═════ Dataset entries ═════

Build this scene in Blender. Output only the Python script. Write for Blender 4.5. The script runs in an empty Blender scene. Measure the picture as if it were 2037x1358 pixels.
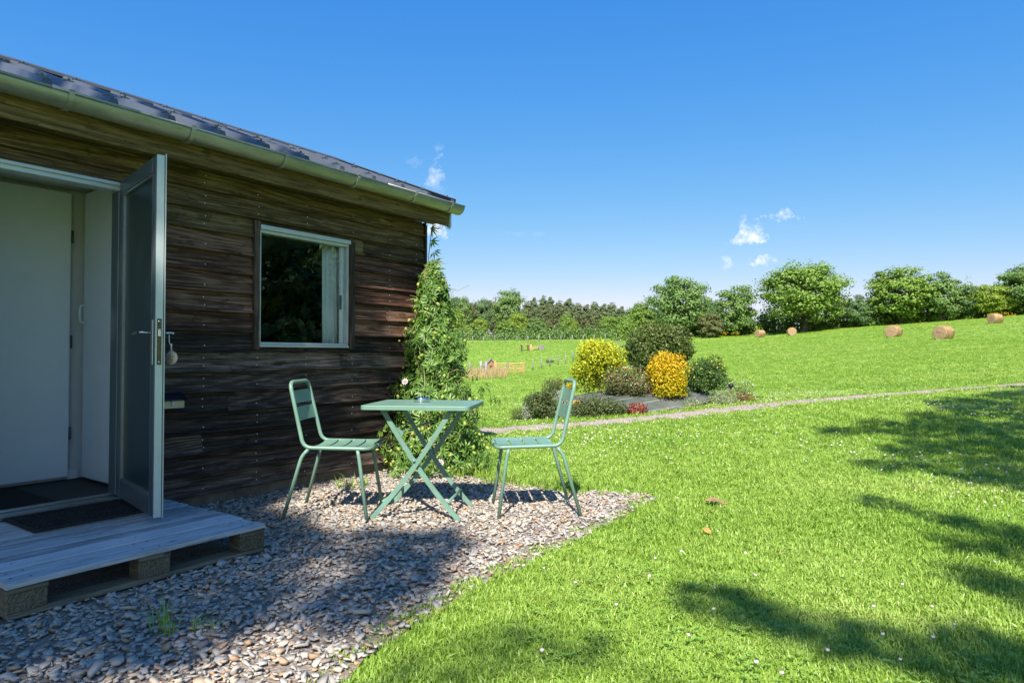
import bpy, bmesh, math, random
import numpy as np
from mathutils import Vector, Matrix, Euler
R = math.radians
rng = np.random.default_rng(7)
random.seed(7)
SC = bpy.context.scene
COL = SC.collection

# ------------------------------------------------------------------ camera
FPX, CU, CV = 1300.0, 1018.5, 679.0
PITCH = math.atan(27 / 1300)
CAMZ = 1.05
cam = bpy.data.cameras.new('camera'); camo = bpy.data.objects.new('camera', cam); COL.objects.link(camo)
camo.location = (0, 0, CAMZ); camo.rotation_euler = (R(90) + PITCH, 0, 0)
cam.sensor_width = 36; cam.lens = 36 * FPX / 2037; cam.clip_start = 0.05; cam.clip_end = 5000
SC.camera = camo

# ------------------------------------------------------------------ sky and sun
SUN_EL, SUN_AZ = 46.0, 8.0          # the sun stands behind the camera, a little to its left
LX, LY, LZ = math.sin(R(SUN_AZ)) * math.cos(R(SUN_EL)), math.cos(R(SUN_AZ)) * math.cos(R(SUN_EL)), -math.sin(R(SUN_EL))
TO_SUN = np.array([-LX, -LY, -LZ])
world = bpy.data.worlds.new('World'); SC.world = world; world.use_nodes = True
WN = world.node_tree.nodes; WL = world.node_tree.links
WN.clear()
w_out = WN.new('ShaderNodeOutputWorld'); w_bg = WN.new('ShaderNodeBackground'); w_sky = WN.new('ShaderNodeTexSky')
w_sky.sky_type = 'NISHITA'; w_sky.sun_disc = False
w_sky.sun_elevation = R(SUN_EL); w_sky.sun_rotation = R(180 + SUN_AZ)
w_sky.air_density = 1.0; w_sky.dust_density = 0.35; w_sky.ozone_density = 3.0; w_sky.altitude = 50
w_bg.inputs['Strength'].default_value = 0.15
WL.new(w_bg.outputs[0], w_out.inputs[0])
sun = bpy.data.lights.new('sun', 'SUN'); suno = bpy.data.objects.new('sun', sun); COL.objects.link(suno)
sun.energy = 4.5; sun.angle = R(0.53); sun.color = (1.0, 0.93, 0.82)
suno.rotation_euler = Vector((LX, LY, LZ)).to_track_quat('-Z', 'Y').to_euler(); suno.location = (-3, -8, 14)
SC.view_settings.view_transform = 'Standard'; SC.view_settings.look = 'None'
SC.view_settings.exposure = 1.08; SC.view_settings.gamma = 1.0; SC.view_settings.use_curve_mapping = False
SC.cycles.max_bounces = 6; SC.cycles.diffuse_bounces = 3; SC.cycles.glossy_bounces = 3; SC.cycles.transparent_max_bounces = 8
SC.cycles.use_denoising = True

def raydir(u, v):
    x = (u - CU) / FPX; y = -(v - CV) / FPX
    c, s = math.cos(PITCH), math.sin(PITCH)
    return np.array([x, c - s * y, s + c * y])
def at(u, v, Y):
    d = raydir(u, v); return np.array([0, 0, CAMZ]) + d * (Y / d[1])

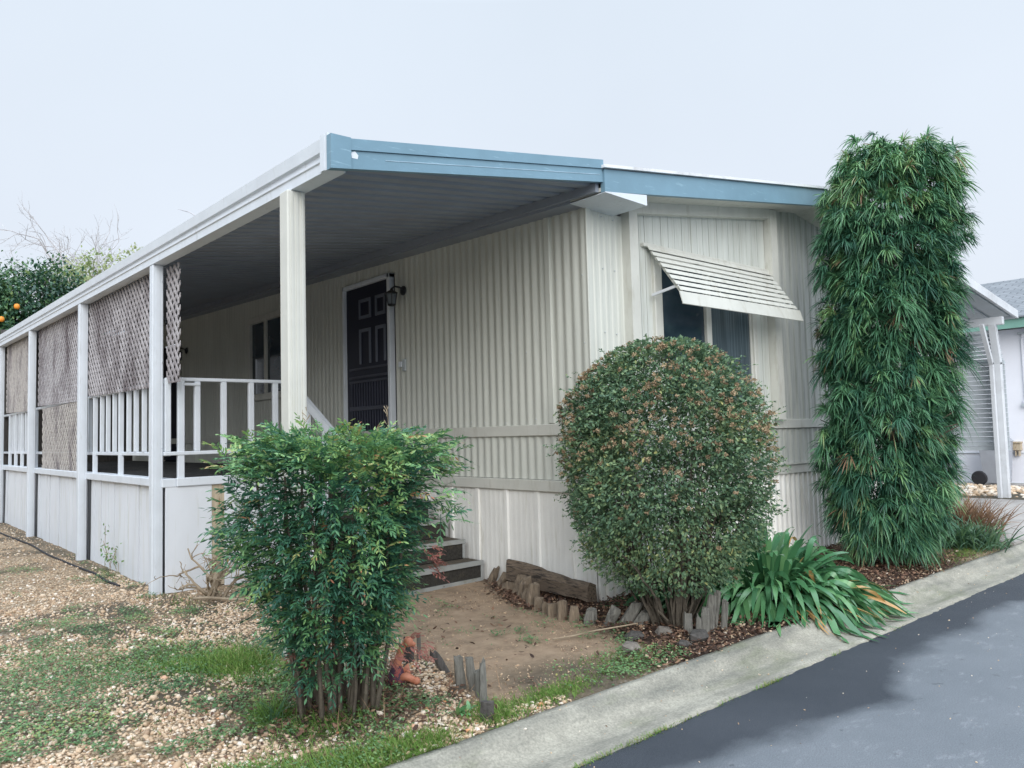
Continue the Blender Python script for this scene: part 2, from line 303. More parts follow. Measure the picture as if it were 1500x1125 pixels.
    def extr(s, poly, p0, p1, mi=0):  # poly: list of 3d offsets, swept p0 -> p1 (each may carry its own poly via list of pairs)
        n = len(poly); v = [np.array(p0) + np.array(q) for q in poly] + [np.array(p1) + np.array(q) for q in poly]
        f = [(i, (i + 1) % n, n + (i + 1) % n, n + i) for i in range(n)] + [tuple(range(n - 1, -1, -1)), tuple(range(n, 2 * n))]
        return s.add(v, f, mi)
    def build(s, name, mat, parent=None, org=(0, 0, 0), smooth=False):
        base = ORG[parent.name] if parent is not None else np.array(org, float)
        me = bpy.data.meshes.new(name); v = np.array(s.v) - base; me.from_pydata([tuple(p) for p in v], [], s.f)
        o = finish(name, me, mat, parent, org, smooth)
        if any(s.mi): me.polygons.foreach_set('material_index', s.mi)
        import bmesh
        bm = bmesh.new(); bm.from_mesh(me); bmesh.ops.recalc_face_normals(bm, faces=bm.faces); bm.to_mesh(me); bm.free(); return o
def bulk(name, V, F, mat, tint=None, parent=None, org=(0, 0, 0), smooth=False, mask=None):
    base = ORG[parent.name] if parent is not None else np.array(org, float)
    V = np.ascontiguousarray(V - base, np.float32); F = np.ascontiguousarray(F, np.int32); k = F.shape[1]
    me = bpy.data.meshes.new(name); me.vertices.add(len(V)); me.vertices.foreach_set('co', V.ravel())
    me.loops.add(F.size); me.loops.foreach_set('vertex_index', F.ravel()); me.polygons.add(len(F))
    me.polygons.foreach_set('loop_start', np.arange(0, F.size, k, dtype=np.int32)); me.update(calc_edges=True)
    if tint is not None:
        a = me.attributes.new('tint', 'FLOAT', 'POINT'); a.data.foreach_set('value', np.ascontiguousarray(tint, np.float32))
    if mask is not None:
        a = me.attributes.new('mask', 'FLOAT_COLOR', 'POINT'); a.data.foreach_set('color', np.ascontiguousarray(mask, np.float32).ravel())
    return finish(name, me, mat, parent, org, smooth)
class LV:  # collects leaf strips
    def __init__(s): s.V = []; s.F = []; s.T = []; s.n = 0
    def raw(s, V, F, T): s.V.append(V); s.F.append(F + s.n); s.T.append(T); s.n += len(V)
    def blades(s, P, D, N, L, W, droop, prof, tint, fold=0.0):
        P = np.asarray(P, float); n = len(P); k = len(prof) - 1; D = unit(D)
        L = np.broadcast_to(L, (n,)); W = np.broadcast_to(W, (n,)); droop = np.broadcast_to(droop, (n,))
        t = np.linspace(0, 1, k + 1); z = np.array([0, 0, -1.])
        C = P[:, None] + D[:, None] * (L[:, None, None] * t[None, :, None]) + z * (droop * L)[:, None, None] * (t ** 2)[None, :, None]
        T = D[:, None] * L[:, None, None] + z * (2 * droop * L)[:, None, None] * t[None, :, None]
        sd = unit(np.cross(T, np.broadcast_to(N[:, None], T.shape)))
        wd = sd * (W[:, None] / 2 * np.asarray(prof)[None])[..., None]
        V = np.stack([C - wd, C + wd], 2).reshape(-1, 3)
        b = (np.arange(n) * (k + 1) * 2)[:, None] + (np.arange(k) * 2)[None]
        F = np.stack([b, b + 1, b + 3, b + 2], -1).reshape(-1, 4)
        s.raw(V, F, np.repeat(tint, (k + 1) * 2))
    def build(s, name, mat, parent=None, org=(0, 0, 0)):
        return bulk(name, np.concatenate(s.V), np.concatenate(s.F), mat, np.concatenate(s.T), parent, org)
def rdir(n):
    v = rng.normal(size=(n, 3)); return unit(v)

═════

§ **What the task asks**: Every line of text is to be repeated exactly; pictures are left out.

§ **Full solution**:
Build this scene in Blender. Output only the Python script. Write for Blender 4.5. The script runs in an empty Blender scene. Measure the picture as if it were 2037x1358 pixels.
import bpy, bmesh, math, random
import numpy as np
from mathutils import Vector, Matrix, Euler
R = math.radians
rng = np.random.default_rng(7)
random.seed(7)
SC = bpy.context.scene
COL = SC.collection

# ------------------------------------------------------------------ camera
FPX, CU, CV = 1300.0, 1018.5, 679.0
PITCH = math.atan(27 / 1300)
CAMZ = 1.05
cam = bpy.data.cameras.new('camera'); camo = bpy.data.objects.new('camera', cam); COL.objects.link(camo)
camo.location = (0, 0, CAMZ); camo.rotation_euler = (R(90) + PITCH, 0, 0)
cam.sensor_width = 36; cam.lens = 36 * FPX / 2037; cam.clip_start = 0.05; cam.clip_end = 5000
SC.camera = camo

# ------------------------------------------------------------------ sky and sun
SUN_EL, SUN_AZ = 46.0, 8.0          # the sun stands behind the camera, a little to its left
LX, LY, LZ = math.sin(R(SUN_AZ)) * math.cos(R(SUN_EL)), math.cos(R(SUN_AZ)) * math.cos(R(SUN_EL)), -math.sin(R(SUN_EL))
TO_SUN = np.array([-LX, -LY, -LZ])
world = bpy.data.worlds.new('World'); SC.world = world; world.use_nodes = True
WN = world.node_tree.nodes; WL = world.node_tree.links
WN.clear()
w_out = WN.new('ShaderNodeOutputWorld'); w_bg = WN.new('ShaderNodeBackground'); w_sky = WN.new('ShaderNodeTexSky')
w_sky.sky_type = 'NISHITA'; w_sky.sun_disc = False
w_sky.sun_elevation = R(SUN_EL); w_sky.sun_rotation = R(180 + SUN_AZ)
w_sky.air_density = 1.0; w_sky.dust_density = 0.35; w_sky.ozone_density = 3.0; w_sky.altitude = 50
w_bg.inputs['Strength'].default_value = 0.15
WL.new(w_bg.outputs[0], w_out.inputs[0])
sun = bpy.data.lights.new('sun', 'SUN'); suno = bpy.data.objects.new('sun', sun); COL.objects.link(suno)
sun.energy = 4.5; sun.angle = R(0.53); sun.color = (1.0, 0.93, 0.82)
suno.rotation_euler = Vector((LX, LY, LZ)).to_track_quat('-Z', 'Y').to_euler(); suno.location = (-3, -8, 14)
SC.view_settings.view_transform = 'Standard'; SC.view_settings.look = 'None'
SC.view_settings.exposure = 1.08; SC.view_settings.gamma = 1.0; SC.view_settings.use_curve_mapping = False
SC.cycles.max_bounces = 6; SC.cycles.diffuse_bounces = 3; SC.cycles.glossy_bounces = 3; SC.cycles.transparent_max_bounces = 8
SC.cycles.use_denoising = True

def raydir(u, v):
    x = (u - CU) / FPX; y = -(v - CV) / FPX
    c, s = math.cos(PITCH), math.sin(PITCH)
    return np.array([x, c - s * y, s + c * y])
def at(u, v, Y):
    d = raydir(u, v); return np.array([0, 0, CAMZ]) + d * (Y / d[1])

Continue the Blender Python script for this scene: part 2, from line 303. More parts follow. Measure the picture as if it were 1500x1125 pixels.
    def extr(s, poly, p0, p1, mi=0):  # poly: list of 3d offsets, swept p0 -> p1 (each may carry its own poly via list of pairs)
        n = len(poly); v = [np.array(p0) + np.array(q) for q in poly] + [np.array(p1) + np.array(q) for q in poly]
        f = [(i, (i + 1) % n, n + (i + 1) % n, n + i) for i in range(n)] + [tuple(range(n - 1, -1, -1)), tuple(range(n, 2 * n))]
        return s.add(v, f, mi)
    def build(s, name, mat, parent=None, org=(0, 0, 0), smooth=False):
        base = ORG[parent.name] if parent is not None else np.array(org, float)
        me = bpy.data.meshes.new(name); v = np.array(s.v) - base; me.from_pydata([tuple(p) for p in v], [], s.f)
        o = finish(name, me, mat, parent, org, smooth)
        if any(s.mi): me.polygons.foreach_set('material_index', s.mi)
        import bmesh
        bm = bmesh.new(); bm.from_mesh(me); bmesh.ops.recalc_face_normals(bm, faces=bm.faces); bm.to_mesh(me); bm.free(); return o
def bulk(name, V, F, mat, tint=None, parent=None, org=(0, 0, 0), smooth=False, mask=None):
    base = ORG[parent.name] if parent is not None else np.array(org, float)
    V = np.ascontiguousarray(V - base, np.float32); F = np.ascontiguousarray(F, np.int32); k = F.shape[1]
    me = bpy.data.meshes.new(name); me.vertices.add(len(V)); me.vertices.foreach_set('co', V.ravel())
    me.loops.add(F.size); me.loops.foreach_set('vertex_index', F.ravel()); me.polygons.add(len(F))
    me.polygons.foreach_set('loop_start', np.arange(0, F.size, k, dtype=np.int32)); me.update(calc_edges=True)
    if tint is not None:
        a = me.attributes.new('tint', 'FLOAT', 'POINT'); a.data.foreach_set('value', np.ascontiguousarray(tint, np.float32))
    if mask is not None:
        a = me.attributes.new('mask', 'FLOAT_COLOR', 'POINT'); a.data.foreach_set('color', np.ascontiguousarray(mask, np.float32).ravel())
    return finish(name, me, mat, parent, org, smooth)
class LV:  # collects leaf strips
    def __init__(s): s.V = []; s.F = []; s.T = []; s.n = 0
    def raw(s, V, F, T): s.V.append(V); s.F.append(F + s.n); s.T.append(T); s.n += len(V)
    def blades(s, P, D, N, L, W, droop, prof, tint, fold=0.0):
        P = np.asarray(P, float); n = len(P); k = len(prof) - 1; D = unit(D)
        L = np.broadcast_to(L, (n,)); W = np.broadcast_to(W, (n,)); droop = np.broadcast_to(droop, (n,))
        t = np.linspace(0, 1, k + 1); z = np.array([0, 0, -1.])
        C = P[:, None] + D[:, None] * (L[:, None, None] * t[None, :, None]) + z * (droop * L)[:, None, None] * (t ** 2)[None, :, None]
        T = D[:, None] * L[:, None, None] + z * (2 * droop * L)[:, None, None] * t[None, :, None]
        sd = unit(np.cross(T, np.broadcast_to(N[:, None], T.shape)))
        wd = sd * (W[:, None] / 2 * np.asarray(prof)[None])[..., None]
        V = np.stack([C - wd, C + wd], 2).reshape(-1, 3)
        b = (np.arange(n) * (k + 1) * 2)[:, None] + (np.arange(k) * 2)[None]
        F = np.stack([b, b + 1, b + 3, b + 2], -1).reshape(-1, 4)
        s.raw(V, F, np.repeat(tint, (k + 1) * 2))
    def build(s, name, mat, parent=None, org=(0, 0, 0)):
        return bulk(name, np.concatenate(s.V), np.concatenate(s.F), mat, np.concatenate(s.T), parent, org)
def rdir(n):
    v = rng.normal(size=(n, 3)); return unit(v)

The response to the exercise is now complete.